Beyond free movement, at the core of EU citizenship there are also political rights, such as participating in the European Parliament election, voting and standing as candidates in municipal elections when living in other EU countries, receiving consular protection from other EU states outside the EU, and taking part in European Citizens’ Initiatives asking to the EU to legislate on certain matters. 

Which EU citizenship rights have Britons lost with Brexit? 

For British citizens who were living in the EU before Brexit, the Withdrawal Agreement protects some of these rights. Britons covered by deal have their residence, access to work and education, healthcare, social security and qualifications secured, but only in the country where they were living before Brexit.

But the right to free movement in other EU states, consular protection in third countries, and the political rights attached to EU citizenship were lost, the Court confirmed. 

For British citizens in the UK, the trade and cooperation agreement has preserved some social security rights and, in theory, the possibility to have professional qualifications recognized when moving to an EU country. These provisions however lack details and may take a long time before they work in practice. 

As the “European Union” no longer features on British passports, the possibility to access EU lanes at airports to skip passport control queues has also vanished. 

“The loss of those treasured rights has been clear to those of us living in the EU from the early days of Brexit. But for Brits in the UK, the realities of life outside the EU, and the consequences of Brexit, are only just dawning. Long queues at the borders, roaming charges, obstacles to working abroad, etc. are the new reality,” said Sue Wilson, Chair of the group Remain in Spain. 

While she said the court’s decision was “no real surprise,” she argued that “this is not the Brexit the public were promised, or that the majority voted for.”
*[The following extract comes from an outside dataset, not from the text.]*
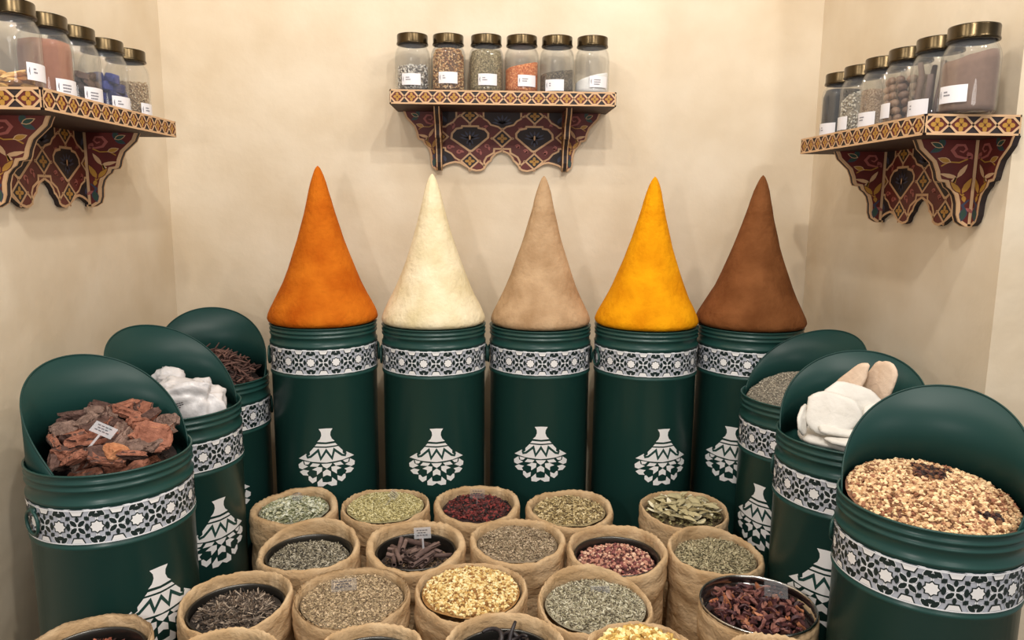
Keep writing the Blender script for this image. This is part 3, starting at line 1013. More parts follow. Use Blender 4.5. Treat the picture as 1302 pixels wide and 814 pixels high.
# dried leaves in the sack near the grey seed bin
leaf_mats = [mat(c, rough=.6) for c in ((216, 205, 166), (192, 180, 138), (226, 218, 188), (160, 146, 106))]
leaf_me = []
for k in range(8):
    mb = MB()
    L_, W_ = .034 + .004 * (k % 3), .0155 + .002 * (k % 2)
    n = 7
    top, bot = [], []
    for i in range(n):
        u = i / (n - 1)
        w = W_ * math.sin(PI * min(1, max(0, u * .94 + .03))) ** .7 * .5
        zc = .004 * math.sin(PI * u) * (1 if k % 2 else -1)
        top += [(L_ * (u - .5), -w, zc + .0022), (L_ * (u - .5), 0, zc), (L_ * (u - .5), w, zc + .0022)]
    bot = [(a, b, c - .0006) for a, b, c in top]
    fs = []
    for i in range(n - 1):
        for j in range(2):
            q = i * 3 + j
            fs.append((q, q + 3, q + 4, q + 1))
            fs.append((3 * n + q, 3 * n + q + 1, 3 * n + q + 4, 3 * n + q + 3))
        for j in (0, 2):
            q = i * 3 + j
            fs.append((q, 3 * n + q, 3 * n + q + 3, q + 3))
    mb.add(top + bot, fs, 0, True)
    leaf_me.append(mb.mesh('dried_leaf', [leaf_mats[k % 4]]))
heap('leaf_crumbs', 'broken leaf crumbs under the dried leaves in the sack', 'leaves', .519, 1.846, zc5, rin5, [(150, 142, 100), (110, 98, 66), (84, 72, 50)], [('flake', (.012, .008, .001), 900, .4)], mound=.010, base=(80, 68, 46))
scatter_on(.519, 1.846, zc5 + .004, rin5, .012, 120, leaf_me, 'dried_leaf', lambda k, u, v: 'flat dried pale green leaf in the leaf sack', 'leaf', 'dried leaves in the leaf sack', zoff=.002, tilt=.17, layers=4, dzl=.002, edge=.018)

# brown bark sticks (second row)
quill_m = [mat((118, 96, 88), rough=.8, var=.2, vscale=60), mat((98, 78, 72), rough=.8, var=.2, vscale=60)]
quill_me = []
for k in range(4):
    ln = (.060, .085, .050, .070)[k]
    n = 10
    mb = MB()
    ro, ri = .0058, .0038
    vs = []
    for xx in (-ln / 2, -ln / 6, ln / 6, ln / 2):
        for (rr) in (ro, ri):
            for j in range(n):
                a = R(20) + R(320) * j / (n - 1)
                vs.append((xx, rr * math.cos(a), rr * math.sin(a)))
    fs = []
    for i in range(3):
        b = i * 2 * n
        for j in range(n - 1):
            fs.append((b + j, b + j + 1, b + 2 * n + j + 1, b + 2 * n + j))
            fs.append((b + n + j, b + 3 * n + j, b + 3 * n + j + 1, b + n + j + 1))
        for j in (0, n - 1):
            fs.append((b + j, b + 2 * n + j, b + 3 * n + j, b + n + j))
    for b in (0, 6 * n):
        for j in range(n - 1):
            fs.append((b + j, b + n + j, b + n + j + 1, b + j + 1))
    mb.add(vs, fs, 0, True)
    quill_me.append(mb.mesh('bark_stick', [quill_m[k % 2]]))
heap('stick_crumbs', 'dark crumbs under the brown bark sticks in the sack', 'crumbs', -.174, 1.645, zc7 - .01, rin7, [(100, 80, 66), (130, 106, 84), (70, 56, 50)], [('flake', (.009, .005, .002), 700, .4)], mound=.006, base=(60, 50, 46))
scatter_on(-.174, 1.645, zc7 - .004, rin7, .012, 26, quill_me, 'bark_stick', lambda k, u, v: 'rolled brown bark stick lying in the wide-hemmed sack', 'bark stick', 'bark sticks in the wide-hemmed sack', zoff=.006, tilt=.16, edge=.034, layers=3, dzl=.007)

# curled black pods (front)
pod_m = mat((44, 38, 40), rough=.5, var=.2, vscale=40)
pod_me = []
for k in range(5):
    n = 14
    cur = (2.2, 3.6, 1.4, 2.8, 4.2)[k]
    pts, a, px, py = [], 0.0, 0.0, 0.0
    for i in range(n):
        pts.append((px, py, .006 * math.sin(i * .6 + k)))
        a = cur * (i / n) ** 1.6
        px += .0068 * math.cos(a)
        py += .0068 * math.sin(a)
    cxm = sum(p[0] for p in pts) / n
    cym = sum(p[1] for p in pts) / n
    pod_me.append(MB().tube([(p[0] - cxm, p[1] - cym, p[2]) for p in pts], [.0028 + .0012 * math.sin(PI * i / (n - 1)) for i in range(n)], 7).mesh('black_pod', [pod_m]))
heap('black_pod_litter', 'blackish crumbs under the curled pods', 'crumbs', .028, 1.210, zc19 - .012, rin19, [(52, 46, 48), (38, 34, 36)], [('flake', (.012, .006, .002), 500, .4)], mound=.006, base=(36, 32, 34))
scatter_on(.028, 1.210, zc19 - .006, rin19, .018, 22, pod_me, 'black_pod', lambda k, u, v: 'curled black dried pod in the front sack', 'pod', 'curled black pods in the front sack', zoff=.006, tilt=.3, edge=.034, layers=3, dzl=.008)

# dried petals in the steel tin
pet_m = [mat(c, rough=.55) for c in ((96, 56, 56), (128, 80, 72), (76, 44, 48), (182, 120, 84), (152, 104, 92), (62, 38, 42))]
pet_me = []
for k in range(9):
    mb = MB()
    n = 6
    L_, W_ = .021 + .003 * (k % 3), .0095 + .002 * (k % 2)
    vs = []
    for i in range(n):
        u = i / (n - 1)
        w = W_ * (math.sin(PI * (u * .85 + .1))) * .5
        tw = .5 * math.sin(u * 3 + k)
        for s in (-1, 0, 1):
            y, z = s * w, (.0045 * abs(s) + .003 * math.sin(u * 4 + k))
            vs.append((L_ * (u - .5), y * math.cos(tw) - z * math.sin(tw), y * math.sin(tw) + z * math.cos(tw)))
    vs = vs + [(a, b, c - .0012) for a, b, c in vs]
    fs = []
    for i in range(n - 1):
        for j in range(2):
            q = i * 3 + j
            fs += [(q, q + 3, q + 4, q + 1), (3 * n + q, 3 * n + q + 1, 3 * n + q + 4, 3 * n + q + 3)]
        for j in (0, 2):
            q = i * 3 + j
            fs.append((q, 3 * n + q, 3 * n + q + 3, q + 3))
    mb.add(vs, fs, 0, False)
    pet_me.append(mb.mesh('dried_petal', [pet_m[(0, 1, 2, 0, 3, 4, 2, 5, 1)[k]]]))
heap('petal_crumbs', 'dark petal crumbs under the dried petals in the steel tin', 'petals', .540, 1.356, zc15 - .008, rin15 - .004, [(70, 40, 42), (50, 30, 32)], [('flake', (.014, .008, .003), 500, .5)], mound=.012, base=(44, 26, 28))
scatter_on(.540, 1.356, zc15, rin15 - .002, .014, 190, pet_me, 'dried_petal', lambda k, u, v: '%s dried petal in the steel tin sack' % ('orange-brown' if k % 9 == 4 else 'dark red-brown'), 'petal', 'dried petals in the steel tin', zoff=.003, tilt=.45, layers=4, dzl=.0035, edge=.014)

# ------------------------------------------------------------------ tags
acryl = glass_mat((.93, .93, .95), .08, haze=.30)
acryl2 = glass_mat((.96, .96, .97), .08, haze=.05)


def price_tag(loc, rot, w, h, stem, label, m=acryl, round_=False):
    t = tag(link('price_tag', None, None, loc, rot), label, 'tag', 'clear tags stuck in the spices')
    mb = MB()
    if round_:
        mb.lathe([(.0005, -.001), (w / 2, -.001), (w / 2, .001), (.0005, .001)], 20)
    else:
        mb.box((-w / 2, -.0008, 0), (w / 2, .0008, h))
    pl = mb.build('plate', [m], t)
    if not round_:
        tx = MB()
        for r_ in range(3):
            for s_ in range(4 - r_ % 2):
                u = -w * .34 + s_ * w * .17 + (r_ % 2) * w * .06
                tx.box((u, -.0014, h * (.72 - .22 * r_)), (u + w * .13, -.0011, h * (.72 - .22 * r_) + h * .07))
        tx.build('printed_text', [mat((70, 68, 74), rough=.6)], pl)
    if stem:
        MB().box((-.0022, -.0008, -stem), (.0022, .0008, 0)).build('stem', [m], t)
    return t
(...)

Can British citizens get some of these rights back?

Julien Fouchet was disappointed at the Court decision and promised to continue the legal fight, bringing the case at the European Court of Human Rights (which is not an EU institution). 

Other two cases on the matter of EU citizenship for British nationals are still pending at the Court of Justice of the EU. One of them aims to determine whether EU citizenship is a “fundamental status” that cannot be removed but Thursday’s decision could have already provided the answer.

Another option to reconsider some of the rights is the renegotiation of EU-UK trade agreement, when it will be reviewed in 2025. 

Meanwhile, the EU is revising the rules for non-EU citizens living in EU countries on a long-term basis, making it easier to move across borders. 

Applying for citizenship is so far the only option to regain voting rights, although not all EU countries allow dual nationality. 

Sue Wilson, who has long campaigned for the UK to stay in the EU, said: “There is only one way to restore the loss of our rights, and that’s to rejoin the single market, rejoin the customs union, and eventually, rejoin the European Union… Until that day, we will continue to be second class citizens whose rights have been diminished for the sake of an ideology.”